My new, revised retirement plan


My former plan for a prosperous retirement plan involved suddenly finding Jesus and winning a Templeton Prize, but it always left an unpleasant taste in mouth. Sure, I’d be rich, but to do it I’d have to stand up in front of the whole world and pretend to be an addled moron. It was going to take a lot of drinks-in-coconuts-with-umbrellas to wash that indignity into unawareness, you know.

But now I have a new plan that leaves my dignity mostly uncompromised! Well, somewhat compromised. Here’s the idea:

  1. Go to England.

  2. Chat up a few vicars.

  3. Become horribly offended that they are not atheists.
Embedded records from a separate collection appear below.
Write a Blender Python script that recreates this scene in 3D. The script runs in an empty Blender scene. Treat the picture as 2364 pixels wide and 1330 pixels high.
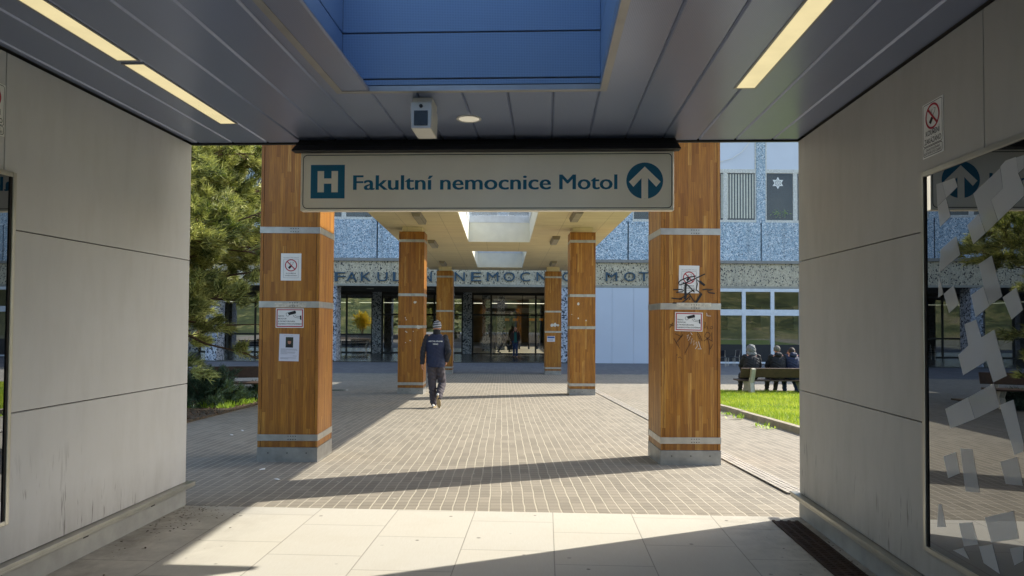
import bpy, math, random
import numpy as np
from mathutils import Vector, Matrix, Euler
from mathutils.bvhtree import BVHTree

random.seed(7)
rng = np.random.default_rng(7)
scene = bpy.context.scene
COL = scene.collection
R = math.radians

# ------------------------------------------------------------------ camera
FPX, W, H, HC = 1640.0, 2364, 1330, 1.55
YAW, PITCH, ROLL, SHY = R(-.77), R(1.5), R(.35), 37 / 2364
camd = bpy.data.cameras.new('camera')
cam = bpy.data.objects.new('camera', camd)
COL.objects.link(cam)
CR = Matrix.Rotation(YAW, 3, 'Z') @ Matrix.Rotation(math.pi / 2 + PITCH, 3, 'X') @ Matrix.Rotation(ROLL, 3, 'Z')
cam.matrix_world = Matrix.Translation((0, 0, HC)) @ CR.to_4x4()
camd.sensor_width = 36
camd.lens = 36 * FPX / W
camd.shift_y = SHY
camd.clip_start = .05
camd.clip_end = 3000
scene.camera = cam

def ray(x, y):
    d = CR @ Vector(((x - W / 2) / FPX, (H / 2 - y) / FPX + SHY * W / FPX, -1))
    return d / d.y
def at(x, y, Y):                       # measured point of the photograph on the upright plane at depth Y
    d = ray(x, y)
    return Vector((d.x * Y, Y, HC + d.z * Y))

# ------------------------------------------------------------------ ground levels and passage frame
def zg(Y):
    return 0.0 if Y < 5.9 else max(-.0293 * (Y - 5.9), -.65)
PHI = R(3.5)
SP, CP = math.sin(PHI), math.cos(PHI)
def PT(a, b, z=0):                     # passage coordinates (across, along, up) -> world
    return Vector((a * CP + b * SP, -a * SP + b * CP, z))
AL, AR, BE, ZC = -3.02, 2.055, 5.88, 3.06
def on_wall(x, y, a):                  # measured point on a passage side wall -> (b, z)
    d = ray(x, y)
    t = a / (d.x * CP - SP)
    return (d.x * SP + CP) * t, HC + d.z * t

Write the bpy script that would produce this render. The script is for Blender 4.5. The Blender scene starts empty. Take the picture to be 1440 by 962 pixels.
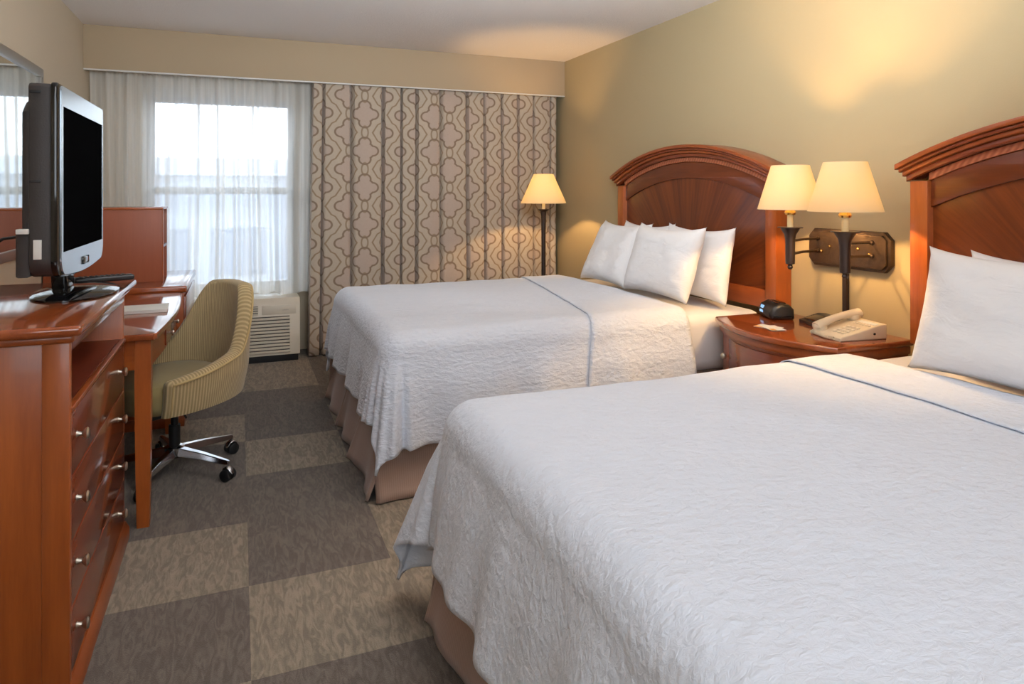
import bpy, bmesh, math, random
from mathutils import Vector, Matrix, noise
C = bpy.context.scene.collection
PI = math.pi
random.seed(4)

# ------------------------------------------------------------------ helpers
def lin(c):
    return tuple(((v/255)/12.92 if v/255 <= .04045 else ((v/255+.055)/1.055)**2.4) for v in c) + (1.0,)

def wloc(o):
    v = Vector((0, 0, 0))
    while o is not None:
        v = v + o.location
        o = o.parent
    return v

def tag(o, label=None, cat=None, group=None, kind=None):
    if label: o['label'] = label
    if cat: o['category'] = cat
    if group: o['group'] = group
    if kind: o['kind'] = kind
    return o

def thing(name, loc, label, cat, group=None):
    o = bpy.data.objects.new(name, None)
    o.empty_display_size = .1
    C.objects.link(o)
    o.location = loc
    return tag(o, label, cat, group)

class MB:
    def __init__(self):
        self.bm = bmesh.new()
        self.uv = None
    def _add(self, t):
        me = bpy.data.meshes.new('tmp')
        t.to_mesh(me); t.free()
        self.bm.from_mesh(me)
        bpy.data.meshes.remove(me)
        return self
    def box(self, x0, x1, y0, y1, z0, z1, b=0, seg=2, rot=None, piv=None):
        t = bmesh.new()
        bmesh.ops.create_cube(t, size=1)
        for v in t.verts:
            v.co = Vector(((x0+x1)/2+v.co.x*(x1-x0), (y0+y1)/2+v.co.y*(y1-y0), (z0+z1)/2+v.co.z*(z1-z0)))
        if b:
            bmesh.ops.bevel(t, geom=t.edges[:], offset=b, segments=seg, affect='EDGES', profile=.5)
        if rot is not None:
            p = Vector(piv) if piv else Vector(((x0+x1)/2, (y0+y1)/2, (z0+z1)/2))
            for v in t.verts: v.co = p + rot @ (v.co-p)
        return self._add(t)
    def prism(self, poly, axis, a0, a1, b=0, seg=2):
        # poly: 2D points in the two other axes (x,y)->z ; (y,z)->x ; (x,z)->y
        t = bmesh.new()
        def p3(p, a):
            return {'z': (p[0], p[1], a), 'x': (a, p[0], p[1]), 'y': (p[0], a, p[1])}[axis]
        lo = [t.verts.new(p3(p, a0)) for p in poly]
        hi = [t.verts.new(p3(p, a1)) for p in poly]
        n = len(poly)
        f1 = t.faces.new(lo); f2 = t.faces.new(hi)
        for i in range(n):
            t.faces.new((lo[i], lo[(i+1) % n], hi[(i+1) % n], hi[i]))
        bmesh.ops.recalc_face_normals(t, faces=t.faces[:])
        if b:
            es = [e for e in t.edges if (e.link_faces[0] in (f1, f2)) or (e.link_faces[-1] in (f1, f2))]
            es = [e for e in t.edges if any(f in (f1, f2) for f in e.link_faces)]
            bmesh.ops.bevel(t, geom=es, offset=b, segments=seg, affect='EDGES', profile=.5)
        return self._add(t)
    def lathe(self, prof, cx, cy, n=32, sx=1, sy=1):
        t = bmesh.new()
        rings = []
        for r, z in prof:
            if r < 1e-6:
                rings.append([t.verts.new((cx, cy, z))])
            else:
                rings.append([t.verts.new((cx+r*sx*math.cos(2*PI*k/n), cy+r*sy*math.sin(2*PI*k/n), z)) for k in range(n)])
        for a, b in zip(rings, rings[1:]):
            for k in range(n):
                k2 = (k+1) % n
                vs = []
                if len(a) == 1 and len(b) == 1: continue
                if len(a) == 1: vs = (a[0], b[k], b[k2])
                elif len(b) == 1: vs = (a[k], a[k2], b[0])
                else: vs = (a[k], a[k2], b[k2], b[k])
                t.faces.new(vs)
        bmesh.ops.recalc_face_normals(t, faces=t.faces[:])
        return self._add(t)
    def tube(self, pts, r, n=10, flat=None):
        t = bmesh.new()
        pts = [Vector(p) for p in pts]
        rs = r if isinstance(r, (list, tuple)) else [r]*len(pts)
        up = None; rings = []
        for i, p in enumerate(pts):
            d = (pts[min(i+1, len(pts)-1)]-pts[max(i-1, 0)]).normalized()
            if up is None:
                up = Vector((0, 0, 1)) if abs(d.z) < .9 else Vector((1, 0, 0))
            s = d.cross(up).normalized(); up = s.cross(d).normalized()
            f = flat or 1
            rings.append([t.verts.new(p + s*(rs[i]*math.cos(2*PI*k/n)) + up*(rs[i]*f*math.sin(2*PI*k/n))) for k in range(n)])
        for a, b in zip(rings, rings[1:]):
            for k in range(n):
                t.faces.new((a[k], a[(k+1) % n], b[(k+1) % n], b[k]))
        t.faces.new(rings[0]); t.faces.new(rings[-1])
        bmesh.ops.recalc_face_normals(t, faces=t.faces[:])
        return self._add(t)
    def sphere(self, c, r, s=(1, 1, 1), n=20):
        t = bmesh.new()
        bmesh.ops.create_uvsphere(t, u_segments=n, v_segments=max(8, n//2), radius=r)
        for v in t.verts: v.co = Vector((c[0]+v.co.x*s[0], c[1]+v.co.y*s[1], c[2]+v.co.z*s[2]))
        return self._add(t)
    def grid(self, fn, nu, nv, uvfn=None):
        bm = self.bm
        vs = [[bm.verts.new(fn(i/nu, j/nv)) for j in range(nv+1)] for i in range(nu+1)]
        uvl = None
        if uvfn:
            uvl = bm.loops.layers.uv.get('UVMap') or bm.loops.layers.uv.new('UVMap')
        for i in range(nu):
            for j in range(nv):
                ids = ((i, j), (i+1, j), (i+1, j+1), (i, j+1))
                f = bm.faces.new([vs[a][b] for a, b in ids])
                if uvl:
                    for l, (a, b) in zip(f.loops, ids): l[uvl].uv = uvfn(a/nu, b/nv)
        return self
    def xf(self, m):
        for v in self.bm.verts: v.co = m @ v.co
        return self
    def build(self, name, mat, parent=None, loc=None, smooth=40, recalc=False, **kw):
        me = bpy.data.meshes.new(name)
        if recalc: bmesh.ops.recalc_face_normals(self.bm, faces=self.bm.faces[:])
        off = wloc(parent) if parent else Vector(loc or (0, 0, 0))
        for v in self.bm.verts: v.co -= off
        self.bm.to_mesh(me); self.bm.free()
        me.materials.append(mat)
        if smooth:
            me.polygons.foreach_set('use_smooth', [True]*len(me.polygons))
            me.set_sharp_from_angle(angle=math.radians(smooth))
        o = bpy.data.objects.new(name, me)
        C.objects.link(o)
        if parent: o.parent = parent
        elif loc: o.location = loc
        tag(o, **kw)
        return o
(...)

  4. Sue the whole delusional lot of them for rejecting my unbelief.

I’ll be following the case of the Muslim woman who had a conversation about religion with her Christian hotel hosts with some anticipation — it could set a very useful precedent for me. Oh, and if that isn’t enough, Melanie Phillips and Andrew Brown have already said some horribly unkind things about us atheists. Perhaps I can hang the whole British journalistic establishment upside down and shake them for the pennies in their pockets.

Other strategies involve hunting down Simon Cowell and singing in front of him. I’m positive that whatever he says will be actionable. People can’t go around having different opinions and even expressing them, you know!